Le sieur Vincent, en fabriquant des chapeaux vernis à très bas prix, seconde nos vues. Sa modestie, en outre, mérite nos éloges ; car, s’il a osé solliciter votre bienveillance, cela tient à une particularité que le Comité des arts économiques m’a prescrit de vous faire connaître, et je remplis ce devoir. L’autorité locale a cru devoir ordonner, dans l’intérêt de la santé publique, la fermeture de la fabrique du sieur Vincent, lequel s’est soumis et a réclamé auprès de M. le préfet de police. Le Conseil de salubrité a été chargé de l’examen de cette affaire ; il a délégué un de ses membres, qui, en présence de M. le maire de la commune de Belleville, a fait exécuter toutes les opérations auxquelles se livre le sieur Vincent ; il en a démontré leur inocuité, et il a eu le bonheur de rendre, jusqu’à plus ample informé, le travail à huit ou neuf ouvriers que la misère allait atteindre. Ce délégué du Conseil de salubrité a dû s’informer du prix des chapeaux, de leur utilité, et la Comité des arts économiques, dont il a l’honneur de faire partie, l’a engagé à vous les soumettre, parce qu’il a cru que le fabricant et l’objet fabriqué méritaient votre intérêt, ce que leur examen a démontré.

En conséquence, votre Comité des arts économiques a l’honneur de vous proposer de remercier le sieur Vinvent de l’envoi de ses produits, de renvoyer le présent rapport à la Commission des médailles, et d’en ordonner l’impression dans le Bulletin de la Société. Approuvé en séance le 15 avril 1835.

chapeaux vernis, beaucoup de brevets

dont :

274 – 28 janvier 1845. Application, aux chapeaux, d’un réseau imperméable : Brevet d’invention de 15 ans, pris le 22 octobre 1844, par Allié aîné, fabricant de chapeaux à Paris, 21 rue Simon-le-France

495 – 14 février 1845. Chapeau mi-feutre verni drapé : Brevet d’invention de 15 ans, pris le 2 décembre 1844, par Guyot-Brun, fabricant de chapeaux, à Paris, 14 rue des Vielles Etuves Saint Honoré.

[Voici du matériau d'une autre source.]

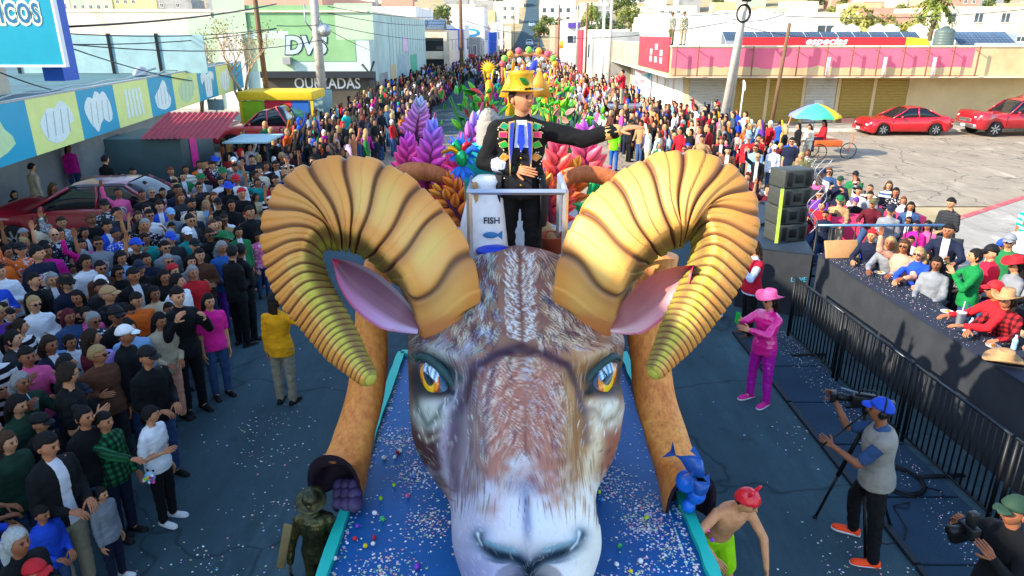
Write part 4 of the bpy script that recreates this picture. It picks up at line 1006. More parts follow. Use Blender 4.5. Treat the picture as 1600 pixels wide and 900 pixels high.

700 – 19 mars 1845. Procédé de fabrication de chapeaux vernis dit chapeaux vernis sur tissu delaine, fil ou coton, dit chapeaux rouennais : Brevet d’invention de 10 ans, pris le 9 janvier 1845, par Papion frères, fabricants de chapeaux vernis, à la Villes en Bois à Rennes.

etc…

 

PS : la chimiste que je fus ajoute que j’ai de sérieux doute sur l’inocuité des vernis utilisés alors.